Le Tribunal fédéral considère qu'il est admissible de prendre en compte les commentaires publiés en réaction à l’entretien filmé afin d’établir la signification du message d’Alain Soral du point de vue d'un tiers moyen. Les juges tiennent également compte des innombrables condamnations d’Alain Soral en France qui montrent qu’il a déjà discriminé des personnes en raison de leur orientation sexuelle par le passé. Bien que ces antécédents ne justifient pas la culpabilité d’Alain Soral, ils confirment son caractère homophobe et ainsi sa motivation pour les propos tenus dans son entretien vidéo. Le Tribunal fédéral confirme qu’Alain Soral a agi de manière intentionnelle.

Aucune atteinte à la liberté d’opinion

Alain Soral a invoqué une violation de sa liberté d’expression, notamment de la protection de s’exprimer dans le cadre du débat politique. La liberté d’opinion, inscrite dans la Constitution fédérale (art. 16, al. 1 et 2, Cst.), peut faire l’objet de restrictions à la condition que celles-ci soient fondées sur une base légale, qu’elles soient justifiées par un intérêt public ou par la protection d’un droit fondamental d’autrui et qu’elles soient enfin proportionnées au but visé. Au niveau international, la liberté d'expression est garantie par l'art. 10 CEDH. L'exercice de cette liberté peut être soumis à des restrictions qui constituent des mesures nécessaires, dans une société démocratique, en particulier pour le maintien de l'ordre public et la protection des droits d'autrui. La Cour européenne des droits de l'homme a déjà souligné dans plusieurs arrêts l'importance de lutter contre la discrimination raciale.
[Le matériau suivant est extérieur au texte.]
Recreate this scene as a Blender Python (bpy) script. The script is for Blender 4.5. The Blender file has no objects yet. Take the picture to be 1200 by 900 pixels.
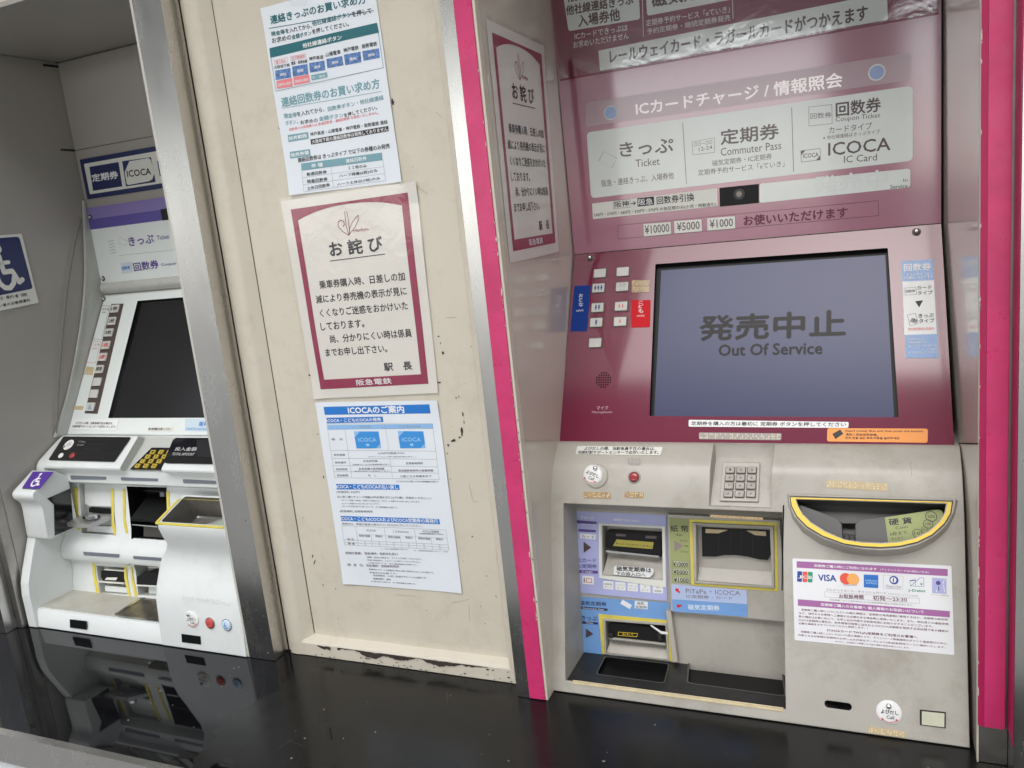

Alain Soral s’est notamment prévalu de la liberté d’expression journalistique dans le contexte du débat politique. Le Tribunal fédéral s’est clairement exprimé sur le fait que l’entretien filmé n'était pas intervenu dans un quelconque contexte politique, puisqu'il s'agissait simplement d’une réponse à un article de journal le concernant. Par ailleurs, la vidéo a été publiée sur le site internet de son association et non dans un débat politique. Dans sa vidéo, Alain Soral se contentait de s'en prendre gratuitement à la personnalité d'une journaliste en raison de son orientation sexuelle; l’entretien filmé ne s’inscrit donc en aucun cas dans le contexte d’un débat politique dans lequel une critique plus large est autorisée.

Le Tribunal fédéral a estimé que la restriction apportée à la liberté d'expression reposait sur une base légale suffisante et poursuivait un but de protection de la réputation et des droits d'autrui. Elle demeure en outre proportionnée, la protection de la communauté homosexuelle l'emportant sur le droit à s'exprimer librement.

Une avancée importante pour la protection contre la discrimination malgré des lacunes persistantes

L'arrêt du Tribunal fédéral est le premier en matière de discrimination fondée sur l'orientation sexuelle. Il montre que la haine envers la communauté LGBTQIA+ a des conséquences et qu’il constitue une avancée importante pour la protection juridique contre la discrimination en Suisse, bien qu’elle reste lacunaire et qu’il n’existe pratiquement aucune réglementation protégeant contre la discrimination entre particuliers. Bien que l’art. 261bis CP protège contre la discrimination fondée sur l'orientation sexuelle, le législateur a omis d'étendre la protection à la discrimination fondée sur l'identité de genre.